Наша с Иваном светская беседа о сущности поэзии ведется (с перерывами) уже несколько лет — с тех пор, как я приехал в Новосибирск поговорить о том, что мне нравится в стихах местных поэтов, а что нет. Давеча Иван отметился видеоалаверды, где прекрасно все. И вымученная пошлая иронийка: «…Бориса Рыжего, Бродского и других классиков уральской поэтической школы». И праведного гнева исполненные высказывания о «затирании» силлаботоники из уст представителя затертого уже в радиоактивный пепел верлибра. И чудесная мысль о «классических проблемах шестидесятых годов», когда вопрос о коротании ночей с беременной плюшевой собакой еще не стал центральным предметом поэтической рефлексии. Иван ничтоже сумняшеся путает лирического героя и читателя, модернизм и постмодернизм, противоречит сам себе напропалую, расписывается в склерозе, оперирует, никак не раскрывая их сущности, пустопорожними понятиями вроде «новизны», подходит с одной и той же меркой к поэзии и диссертации (что, кстати, многое объясняет в его собственных стихах) и к концу сваливается к апогею школьной схоластики — истеричному требованию, чтобы стихи непременно были «о чем-то». Почему силлаботоники могут писать «ни о чем», а верлибристы не могут, хотя сплошь и рядом делают именно это, чему один из тьмы примеров дан выше. Легкость в мыслях необыкновенная, а каша — обыкновенная. 

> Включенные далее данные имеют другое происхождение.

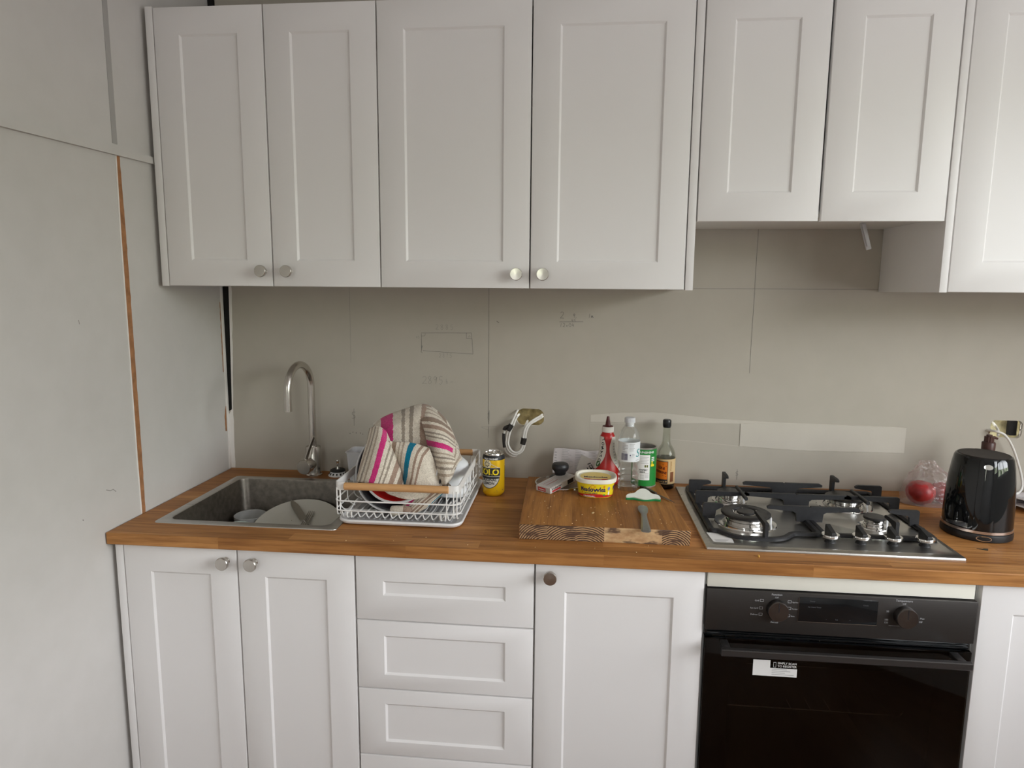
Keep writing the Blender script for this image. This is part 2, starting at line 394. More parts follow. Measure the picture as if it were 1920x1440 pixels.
DIG = {'0': [[(.5, 1), (.1, .8), (.05, .3), (.4, 0), (.8, .2), (.85, .7), (.5, 1)]], '1': [[(.55, 1), (.35, 0)]],
       '2': [[(.1, .8), (.4, 1), (.8, .85), (.7, .5), (.05, .02), (.5, .06), (.95, 0)]], '4': [[(.35, 1), (.1, .45), (.8, .5)], [(.7, .8), (.6, 0)]],
       '5': [[(.85, 1), (.3, .97), (.2, .55), (.7, .55), (.75, .2), (.45, 0), (.1, .1)]],
       '6': [[(.7, 1), (.25, .6), (.1, .2), (.4, 0), (.75, .2), (.6, .45), (.2, .35)]],
       '7': [[(.1, .95), (.85, 1), (.45, .5), (.35, 0)]], '8': [[(.75, .85), (.4, 1), (.15, .78), (.5, .55), (.8, .25), (.45, 0), (.12, .22), (.5, .55), (.75, .85)]],
       '9': [[(.8, .8), (.45, 1), (.15, .75), (.4, .5), (.75, .75), (.8, .9), (.6, 0)]], 'h': [[(.2, 1), (.15, 0)], [(.17, .4), (.5, .5), (.55, 0)]],
       'x': [[(.1, .5), (.7, 0)], [(.7, .5), (.1, 0)]], ',': [[(.4, .1), (.2, -.2)]], '.': [[(.3, .05), (.4, .0)]], '-': [[(0, .35), (1.1, .4)]],
       'm': [[(0, 0), (.1, .55), (.35, .1), (.5, .55), (.7, .05), (.9, .2)]], '$': [[(.75, .85), (.3, .8), (.2, .6), (.65, .45), (.6, .25), (.1, .2)], [(.5, 1.2), (.45, -.5)]], '/': [[(.7, 1), (.2, 0)]]}
def handwrite(b, fn, s, x, y, h, w, step=.75):
    for ch in s:
        for st in DIG.get(ch, []):
            pts = [(x + p[0] * h * .62 + (rnd.random() - .5) * h * .05, y + p[1] * h + (rnd.random() - .5) * h * .05) for p in st]
            stroke(b, fn, [(p.x, p.y) for p in spline([(q[0], q[1], 0) for q in pts], 4)] if len(pts) > 2 else pts, w)
        x += h * step

# ================================================================ THE ROOM
def struct(b, name, mat, parent=None, **k):
    o = b.obj(name, mat, parent, **k); o['kind'] = 'structure'; return o
b = B(); b.box(-.1, XR, YF, .1, -.05, 0); struct(b, 'floor', FLOORM)
b = B(); b.box(-.1, XR + .1, YF - .1, .1, ZC, ZC + .05); struct(b, 'ceiling', CEIL)
# back wall board, with two ragged cut-outs for power points and a gap at the corner
def ragged(x0, x1, z0, z1, r, amp=.0012):
    return [(p[0] + (rnd.random() - .5) * amp, p[1] + (rnd.random() - .5) * amp) for p in rrect(x0, x1, z0, z1, r, 7)]
H1 = ragged(.9765, 1.0635, 1.0735, 1.1295, .021); H2 = ragged(2.4155, 2.5060, 1.0765, 1.1310, .014)
outline = [(0.0, 0), (XR, 0), (XR, ZC), (.026, ZC), (.0235, 1.51), (.0215, 1.42), (.0225, 1.405), (.019, 1.28), (.0185, 1.20), (.0165, 1.19), (.0135, 1.10), (.0, 1.095)]
b = B(); b.prism(outline, 0, -.013, holes=[H1, H2], mat=Matrix(((1, 0, 0, 0), (0, 0, -1, 0), (0, 1, 0, 0), (0, 0, 0, 1))))
wall_back = struct(b, 'wall_back', WALLB)
for nm, (x0, x1, z0, z1), mt in (('cavity_insulation', (.93, 1.11, 1.03, 1.17), INSUL), ('cavity_insulation', (2.37, 2.55, 1.03, 1.17), PALEINS)):
    b = B()
    b.grid(lambda u, v: Vector((x0 + (x1 - x0) * u, .034 + .012 * mnoise.noise(Vector((u * 6, v * 5, x0 * 9))), z0 + (z1 - z0) * v)), 24, 20)
    b.box(x0, x1, .05, .06, z0, z1)
    b.obj(nm, mt, wall_back)
b = B(); b.box(-.06, .05, .03, .05, .88, ZC); b.box(.0005, .0215, .0035, .0125, 1.094, ZC - .001); b.obj('gap_shade_backing', GAPSHADE, wall_back)  # black strip added close behind the corner gap to paint its shade
# electrical bracket in the right-hand cut-out, with a black block painting the hollow's shade
b = B(); b.box(2.478, 2.500, .012, .03, 1.082, 1.128, .003); b.obj('hollow_shade', GAPSHADE, wall_back)
b = B(); b.tube(fillet([(2.4135, -.002, 1.104), (2.4135, -.004, 1.098), (2.4135, .01, 1.080)], .004), .0022); b.tube([(2.5015, .0, 1.083), (2.5015, -.001, 1.122)], .002); b.lathe([(.003, 0), (.003, .004)], (2.5015, -.005, 1.103), 10, RX(-90)); b.obj('metal_bracket', NICKEL, wall_back)
wb = flat((0, 0, 0), (1, 0, 0), (0, 0, 1), .0004)
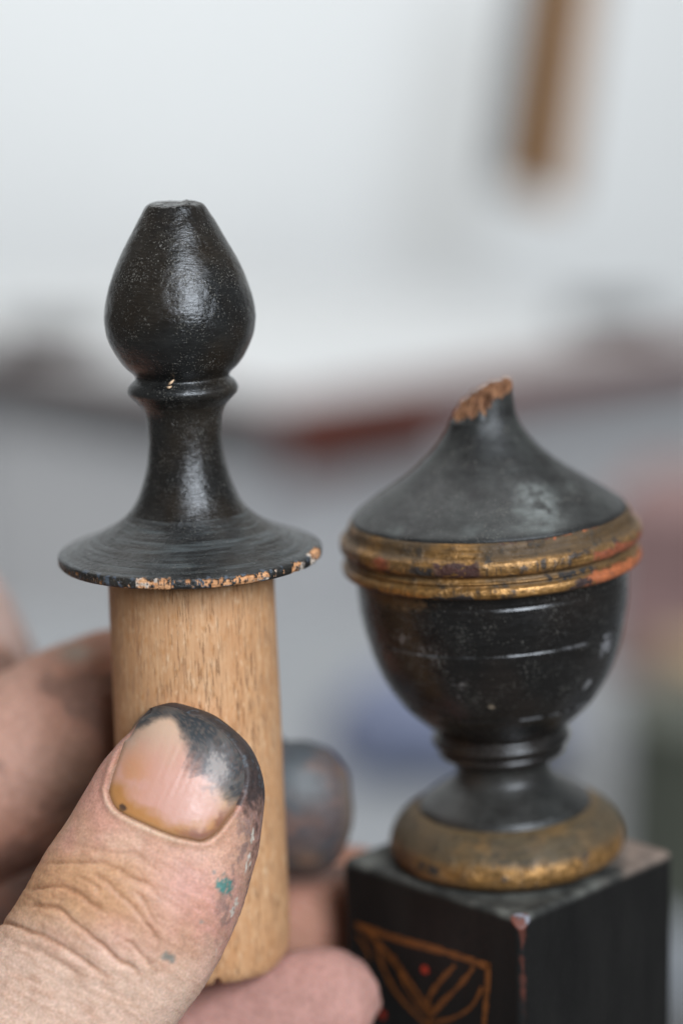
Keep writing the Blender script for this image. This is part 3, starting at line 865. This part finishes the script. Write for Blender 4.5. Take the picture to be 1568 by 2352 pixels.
# ================================================================== HAND
def tube(ctrl, nu=14, nv=72, n_sup=2.0):
    """ctrl: rows of px, py, k, half width, front height, back height -> closed tube vertices/faces"""
    C = catmull(np.array(ctrl, float), nu)
    C[:, 3:] = np.maximum(C[:, 3:], 2.0)
    P = np.array([at(*c[:3]) for c in C])
    T = np.gradient(P, axis=0); T /= np.linalg.norm(T, axis=1)[:, None]
    Dv = np.tile(-FWD, (len(P), 1)); Dv = Dv - (Dv * T).sum(1)[:, None] * T; Dv /= np.linalg.norm(Dv, axis=1)[:, None]
    Lv = np.cross(T, Dv)
    sc = S * (F + C[:, 2]) / F
    ph = np.linspace(0, 2 * np.pi, nv, endpoint=False)
    e = 2.0 / n_sup
    cx = np.sign(np.cos(ph)) * np.abs(np.cos(ph)) ** e; sx = np.sign(np.sin(ph)) * np.abs(np.sin(ph)) ** e
    V = []
    for i in range(len(P)):
        h = np.where(sx > 0, C[i, 4], C[i, 5])
        V.append(P[i] + (Lv[i][None] * (cx * C[i, 3])[:, None] + Dv[i][None] * (sx * h)[:, None]) * sc[i])
    V = np.vstack(V); n = len(P)
    i, j = np.meshgrid(np.arange(n - 1), np.arange(nv), indexing='ij')
    a = i * nv + j; b = i * nv + (j + 1) % nv
    Fq = [tuple(x) for x in np.stack([a, b, b + nv, a + nv], -1).reshape(-1, 4)]
    Fq.append(tuple(range(nv))[::-1]); Fq.append(tuple((n - 1) * nv + q for q in range(nv)))
    return V, Fq

THUMB_LR = [  # left and right side of the thumb, k, dorsal, palmar
    (400, 1614, 412, 1616, 24, 6, 6), (374, 1618, 450, 1626, 24, 40, 46), (345, 1626, 499, 1647, 24, 64, 74), (318, 1648, 547, 1684, 23, 90, 100), (292, 1687, 580, 1725, 21, 110, 120), (264, 1718, 602, 1778, 18, 126, 136),
    (238, 1747, 609, 1826, 14, 138, 148), (203, 1802, 603, 1891, 8, 148, 162), (165, 1867, 589, 1969, 0, 158, 180), (125, 1928, 563, 2065, -7, 168, 194), (88, 1987, 531, 2148, -10, 178, 200), (45, 2062, 479, 2251, -4, 184, 204),
    (5, 2120, 416, 2339, 8, 186, 205), (-75, 2205, 330, 2448, 26, 190, 210), (-220, 2390, 190, 2642, 70, 205, 225), (-350, 2570, 70, 2850, 140, 230, 250), (-560, 2850, -130, 3150, 240, 260, 280)]
THUMB = [((r[0] + r[2]) / 2, (r[1] + r[3]) / 2, r[4], math.hypot(r[2] - r[0], r[3] - r[1]) / 2, r[5], r[6]) for r in THUMB_LR]
def thumb_tube(nu=12, nv=96, n_sup=2.3):
    C = catmull(np.array(THUMB_LR, float), nu)
    ph = np.linspace(0, 2 * np.pi, nv, endpoint=False); e = 2 / n_sup
    cx = np.sign(np.cos(ph)) * np.abs(np.cos(ph)) ** e; sx = np.sign(np.sin(ph)) * np.abs(np.sin(ph)) ** e
    V = []
    for r in C:
        p0 = at(r[0], r[1], r[4]); p1 = at(r[2], r[3], r[4]); c = (p0 + p1) / 2
        view = (c - CAM) / np.linalg.norm(c - CAM)
        sc = S * (F + r[4]) / F
        h = np.where(sx > 0, max(r[5], 3), max(r[6], 3))
        V.append(c + (p1 - p0)[None] / 2 * cx[:, None] - view[None] * (sx * h)[:, None] * sc)
    n = len(V); V = np.vstack(V)
    i, j = np.meshgrid(np.arange(n - 1), np.arange(nv), indexing='ij')
    a = i * nv + j; b = i * nv + (j + 1) % nv
    Fq = [tuple(x) for x in np.stack([a, b, b + nv, a + nv], -1).reshape(-1, 4)]
    Fq.append(tuple(range(nv))[::-1]); Fq.append(tuple((n - 1) * nv + q for q in range(nv)))
    return V, Fq
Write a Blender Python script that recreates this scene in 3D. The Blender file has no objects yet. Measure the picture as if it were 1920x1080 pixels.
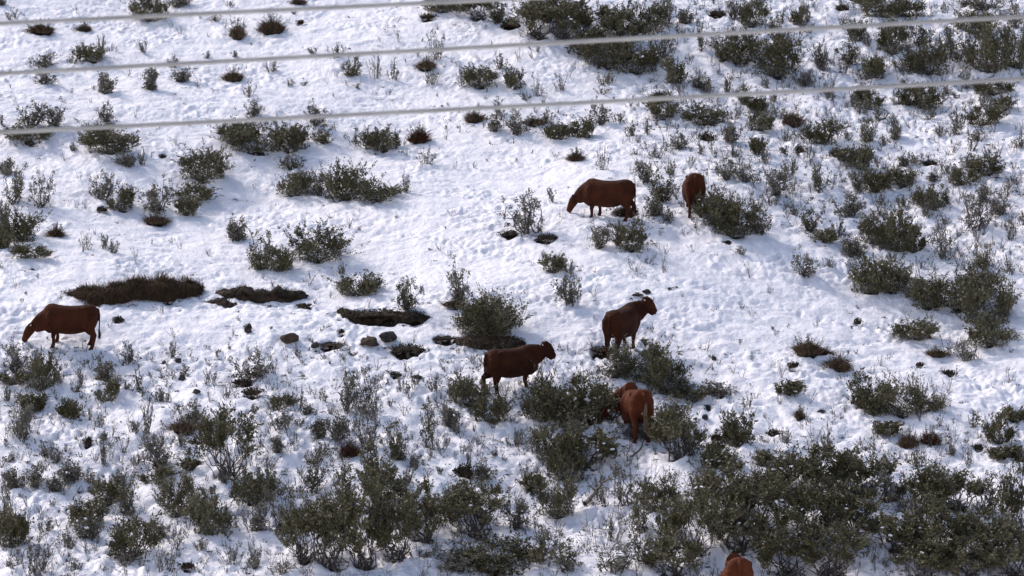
import bpy, bmesh, math, random
import numpy as np
from mathutils import Vector, Matrix

S = bpy.context.scene
COL = S.collection
R = math.radians

# ------------------------------------------------------------------ camera, sky, sun, exposure
DIST, WIDTH, PITCH = 130.0, 32.0, R(4.0)
cam_d = bpy.data.cameras.new('camera')
cam = bpy.data.objects.new('camera', cam_d)
COL.objects.link(cam)
CAM = Vector((0, -DIST * math.cos(PITCH), DIST * math.sin(PITCH)))
cam.location = CAM
cam.rotation_euler = (R(90) - PITCH, 0, 0)
cam_d.sensor_width = 36
cam_d.lens = 36 * DIST / WIDTH
cam_d.clip_start = 1
cam_d.clip_end = 3000
cam_d.dof.use_dof = True
cam_d.dof.focus_distance = DIST
cam_d.dof.aperture_fstop = cam_d.lens / 19.0
S.camera = cam

SUN_AZ, SUN_EL = R(-50), R(40)           # azimuth from +y towards +x (negative: left of the view)
world = bpy.data.worlds.new('World')
S.world = world
world.use_nodes = True
nt = world.node_tree
sky = nt.nodes.new('ShaderNodeTexSky')
sky.sky_type = 'NISHITA'
sky.sun_disc = False
sky.sun_elevation = SUN_EL
sky.sun_rotation = SUN_AZ
sky.dust_density = 2.6
sky.ozone_density = 1.0
nt.links.new(sky.outputs[0], nt.nodes['Background'].inputs[0])
nt.nodes['Background'].inputs[1].default_value = 0.15
sl = bpy.data.lights.new('sun', 'SUN')
sl.energy = 2.2
sl.angle = R(6)
sl.color = (1.0, 0.93, 0.90)
sun = bpy.data.objects.new('sun', sl)
COL.objects.link(sun)
sdir = Vector((math.sin(SUN_AZ) * math.cos(SUN_EL), math.cos(SUN_AZ) * math.cos(SUN_EL), math.sin(SUN_EL)))
sun.rotation_euler = sdir.to_track_quat('Z', 'Y').to_euler()
S.view_settings.view_transform = 'Standard'
S.view_settings.look = 'None'
S.view_settings.exposure = 0.24
S.view_settings.gamma = 1.0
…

В ходе этого невнятного бормотания Полторацкий, однако, усиленно пыжится и старается держать лицо, вызывая порой искреннюю жалость. Даже котик (запрещенный прием вообще), явившийся ближе к финалу видео, положения не спасает. В каждой фразе сквозят те самые «тяжеловесность и бессилие», которые Иван пытается бичевать. 

В ходе прошлогодней полемики по поводу премии «Поэзия» Дмитрий Кузьмин обозначил авторов нашей «Кавалерии» как «ученую, но так ничему и не выученную сволочь». Резковато, конечно, и в высшей степени несправедливо, но определение своей хлесткостью мне понравилось. Думаю, Полторацкого и ему подобных оно описывает как нельзя более точно.

В общем, ни два ни полтора. Да и единицы (ни поэтической, ни иной) не просматривается, как ни крути.